Not ‘For Me’ ⇥ macsparky.com
One of the bright sparks from today’s Q2 earnings release was record revenue in the “Services” category (Apple Music, iTunes, the App Stores, iBooks, and so forth). On the call, both Tim Cook and CFO Luca Maestri emphasized that they’d continue to develop and improve all of their cloud services.
I certainly hope that’s the case because, as David Sparks notes, that category is in dire need. Cloud services may be generating record revenue, but they’re almost certainly Apple’s least-refined offerings:
My favorite music largely includes obscure living jazz artists and less obscure dead jazz artists. I’ve wasted hours favoriting albums and marking other “recommended” playlists as ones I don’t like. Nevertheless, I open iTunes nearly every day as I work at my iMac and get the same Selina Gomez [sic] album thrown at me in place of Theloneus Monk.

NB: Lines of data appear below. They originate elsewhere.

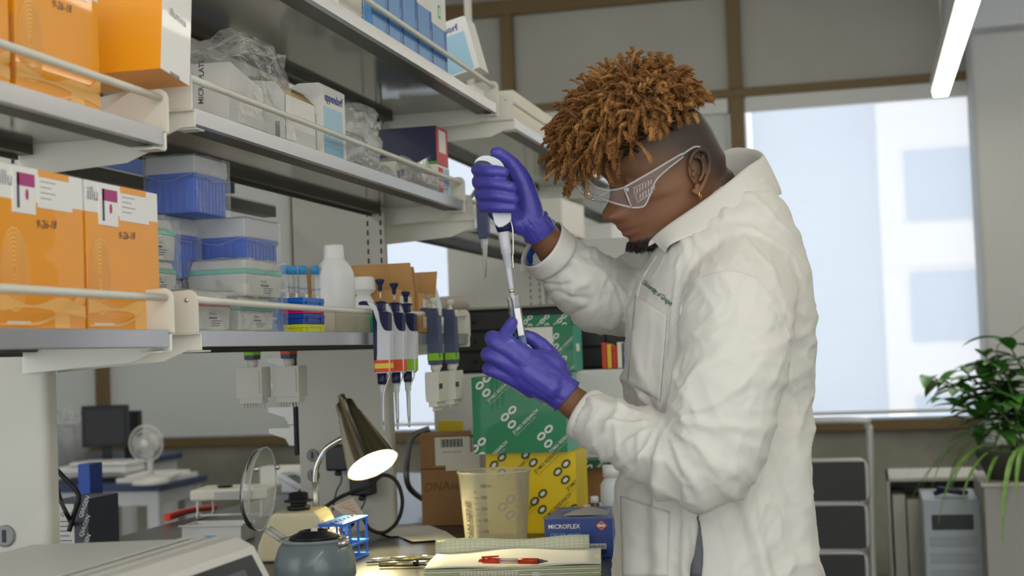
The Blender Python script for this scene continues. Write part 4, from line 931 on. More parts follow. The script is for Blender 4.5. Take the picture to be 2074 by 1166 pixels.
def drape_patch(name, quad, m, nu=14, nv=18, off=.0016, parent=None, lim=.05):
    b = MB(); G = []
    for j in range(nv+1):
        row = []
        for i in range(nu+1):
            u, v = i/nu, j/nv
            x = (quad[0][0]*(1-u)+quad[1][0]*u)*(1-v)+(quad[3][0]*(1-u)+quad[2][0]*u)*v
            y = (quad[0][1]*(1-u)+quad[1][1]*u)*(1-v)+(quad[3][1]*(1-u)+quad[2][1]*u)*v
            row.append(hit(x, y, off))
        G.append(row)
    VV = [[b.bm.verts.new(p) if p else None for p in r] for r in G]
    for j in range(nv):
        for i in range(nu):
            q = (VV[j][i], VV[j][i+1], VV[j+1][i+1], VV[j+1][i])
            if all(q) and max((q[a].co-q[(a+1) % 4].co).length for a in range(4)) < lim: b.bm.faces.new(q).smooth = True
    o = b.build(name, m, parent or coat, M=PM.inverted(), solid=.0012); return o
def drape_line(name, pts, r, m, parent=None, k=8, off=.0004):
    P = [hit(p.x, p.y, off) for p in smoothpath([Vector((a, b_, 0)) for a, b_ in pts], k)]
    return MB().tube([p for p in P if p], r, 6).build(name, m, parent or coat, M=PM.inverted())
pk = drape_patch('chest_pocket', [(1288, 598), (1352, 638), (1338, 812), (1272, 775)], cloth)
drape_line('pocket_hem', [(1288, 606), (1318, 628), (1352, 648)], .0012, cloth, pk)
lp = drape_patch('hip_pocket', [(1258, 1004), (1356, 1036), (1352, 1166), (1262, 1166)], cloth)
drape_line('pocket_hem', [(1258, 1014), (1300, 1030), (1356, 1048)], .0012, cloth, lp)
drape_line('sleeve_seam', [(1378, 640), (1386, 596), (1412, 566), (1455, 550), (1505, 552), (1545, 576), (1575, 622), (1600, 690)], .0016, cloth)
drape_line('front_placket', [(1330, 520), (1300, 570), (1285, 640), (1278, 740), (1270, 800)], .0018, cloth)
drape_patch('side_slit', [(1414, 1036), (1417, 1036), (1421, 1166), (1403, 1166)], mat('grey_trousers', (92, 94, 98), .8), nu=3, nv=12, off=.006, lim=9)
# stitched lettering over the pocket, lying on the cloth
cu = bpy.data.curves.new('t', 'FONT'); cu.body = 'University of Oregon'; cu.size = 1; cu.shear = .45; cu.offset = .012; cu.resolution_u = 2
o_ = bpy.data.objects.new('t', cu); COL.objects.link(o_); dg = bpy.context.evaluated_depsgraph_get(); dg.update(); tm = bpy.data.meshes.new_from_object(o_.evaluated_get(dg)); bpy.data.objects.remove(o_)
wmax = max(v.co.x for v in tm.vertices); tb = MB(); mp = {}
for v in tm.vertices:
    u = v.co.x/wmax; yv = v.co.y
    x = 1302+58*u; y = 574+46*u; x += yv*6; y -= yv*13
    p = hit(x, y, .0018); mp[v.index] = tb.bm.verts.new(p if p else (0, 0, 0))
for f in tm.polygons: tb.bm.faces.new([mp[i] for i in f.vertices])
tb.build('embroidery', mat('dark_green_thread', (18, 84, 70), .7), coat, M=PM.inverted())
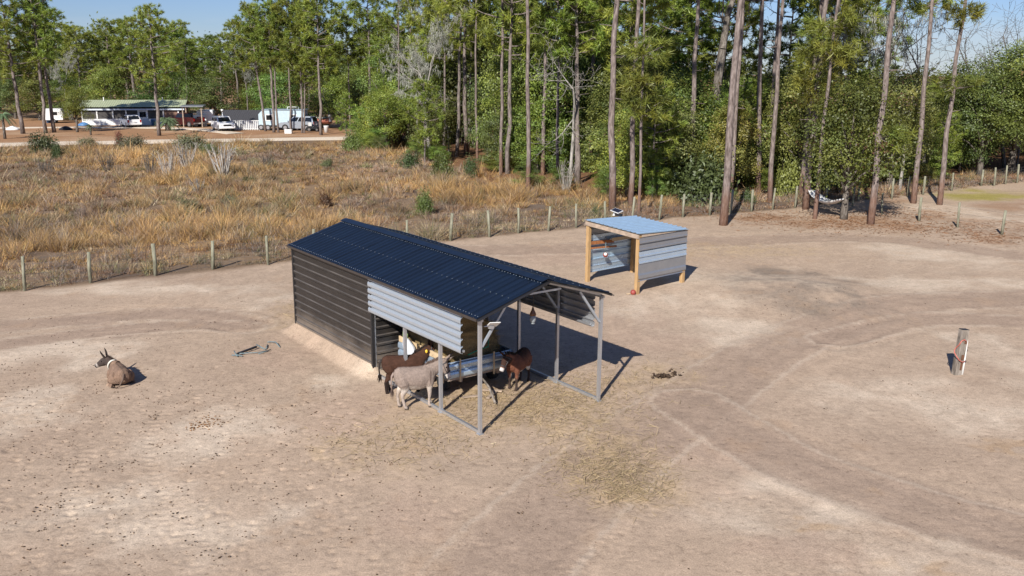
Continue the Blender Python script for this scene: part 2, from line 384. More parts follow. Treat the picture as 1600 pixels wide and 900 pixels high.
for t in TREADS:
    (x0, y0), (x1, y1) = np.min(t, 0)-.6, np.max(t, 0)+.6
    i0, i1 = np.searchsorted(GX, [x0, x1]); j0, j1 = np.searchsorted(GY, [y0, y1])
    xs, ys = XX[j0:j1, i0:i1], YY[j0:j1, i0:i1]
    if xs.size == 0: continue
    d, s = poly_dist(xs, ys, t)
    for off in (0,):
        ZZ[j0:j1, i0:i1] += sstep(.2, .12, d)*(-.006+.008*np.sin(s*2*math.pi/.24+np.sign(.5)*d*14))
CC = ground_color(XX, YY)
ny, nx = XX.shape; idx = np.arange(nx*ny).reshape(ny, nx)
FF = np.stack([idx[:-1, :-1], idx[:-1, 1:], idx[1:, 1:], idx[1:, :-1]], -1).reshape(-1, 4)
def sand_mat():
    m, t, b = nmat('sand')
    a = t.nodes.new('ShaderNodeAttribute'); a.attribute_name = 'Col'
    n1 = noise(t, 7, 6, .72); n2 = noise(t, 38, 3, .7)
    c = mixc(t, 1., a.outputs['Color'], ramp(t, n1, [(.30, (.62, .60, .58)), (.43, (.96, .96, .96)), (.72, (1.16, 1.16, 1.15))]), 'MULTIPLY')
    c = mixc(t, 1., c, ramp(t, n2, [(.3, (.72, .71, .70)), (.5, (1, 1, 1)), (.7, (1.2, 1.2, 1.2))]), 'MULTIPLY')
    t.links.new(c, b.inputs['Base Color']); b.inputs['Roughness'].default_value = 1; b.inputs['Specular IOR Level'].default_value = .05
    vc = t.nodes.new('ShaderNodeTexCoord'); vo = t.nodes.new('ShaderNodeTexVoronoi'); vo.inputs['Scale'].default_value = 5.5; t.links.new(vc.outputs['Object'], vo.inputs['Vector'])
    mr = t.nodes.new('ShaderNodeMapRange'); mr.inputs[1].default_value = .0; mr.inputs[2].default_value = .28; mr.inputs[4].default_value = .35; t.links.new(vo.outputs['Distance'], mr.inputs[0])
    ad = t.nodes.new('ShaderNodeMath'); ad.operation = 'MULTIPLY_ADD'; t.links.new(n1, ad.inputs[0]); ad.inputs[1].default_value = 1.6; t.links.new(mr.outputs[0], ad.inputs[2])
    a2 = t.nodes.new('ShaderNodeMath'); a2.operation = 'MULTIPLY_ADD'; t.links.new(n2, a2.inputs[0]); a2.inputs[1].default_value = .6; t.links.new(ad.outputs[0], a2.inputs[2])
    bump(t, b, a2.outputs[0], .5, .022)
    return m
M['sand'] = sand_mat()
ground = link('ground', mesh_np('ground', np.stack([XX, YY, ZZ], -1).reshape(-1, 3), [FF], M['sand'], CC.reshape(-1, 3), smooth=True)); ground['kind'] = 'structure'

def strip(name, pts, width, c, z=.03, wob=.25, seed=1):
    """a dirt lane: a ribbon just above the ground with uneven edges"""
    P = []; n = len(pts)
    for i, (x, y) in enumerate(pts):
        a, b = np.array(pts[max(0, i-1)]), np.array(pts[min(n-1, i+1)]); d = (b-a)/np.hypot(*(b-a)); nn = np.array([-d[1], d[0]])
        ns = [(-.5, .0), (-.46, z), (-.2, z+.02), (0, z+.035), (.2, z+.02), (.46, z), (.5, .0)]
        for k, hgt in ns:
            q = np.array([x, y])+nn*(width*k+wob*(vnoise(np.array([i*.7]), np.array([k*3.]), seed)[0]-.5)); P.append((q[0], q[1], gz1(q[0], q[1])+hgt))
    k = 7; f = [(i*k+j, i*k+j+1, (i+1)*k+j+1, (i+1)*k+j) for i in range(n-1) for j in range(k-1)]
    P = np.array(P); nz = fbm(P[:, 0], P[:, 1], 2., seed)
    o = link(name, mesh_np(name, P, [np.array(f)], M['sand'], np.array(c)*(.82+.36*nz[:, None]), smooth=True)); o['kind'] = 'structure'; return o
xs = np.linspace(-130, -15, 60); strip('sand_road', [(x, float(ROADY(x))) for x in xs], 4.6, (.62, .53, .42), seed=4, wob=1.1)
strip('driveway', [tuple(p) for p in smooth_px([(-160, 202), (0, 200), (120, 199), (250, 200), (320, 203), (370, 209)], 10)], 2.6, (.60, .51, .40), seed=9, wob=.8)

# ------------------------------------------------------------------ metal, paint, timber
def galv(name, c=(.55, .57, .60), rough=.38, metal=.75, streak=True):
    m, t, b = nmat(name)
    n = noise(t, 3.5, 5, .6); n2 = noise(t, 22, 3)
    c1 = tuple(v*.88 for v in c); c2 = tuple(min(1, v*1.07) for v in c)
    cc = mixc(t, .35, ramp(t, n, [(.3, c1), (.7, c2)]), ramp(t, n2, [(.35, c1), (.65, c2)]))
    t.links.new(cc, b.inputs['Base Color']); b.inputs['Metallic'].default_value = metal
    t.links.new(ramp(t, n, [(.3, (rough*1.3,)*3), (.7, (rough*.8,)*3)]), b.inputs['Roughness']); return m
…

When I said that I was concerned that one of Cook’s comments on the call seemed to indicate that “shareholders come first, and Apple’s entire R&D strategy revolves around them”, this is what I meant: celebrating record revenues in a product category that is the source of many blemishes on Apple’s record. It’s an earnings call — and one in which they have to find bright spots for investors for whom $50 billion in revenue just isn’t enough — but I hope the internal discussion reinforces that financial results are not necessarily indicative of product quality or satisfaction.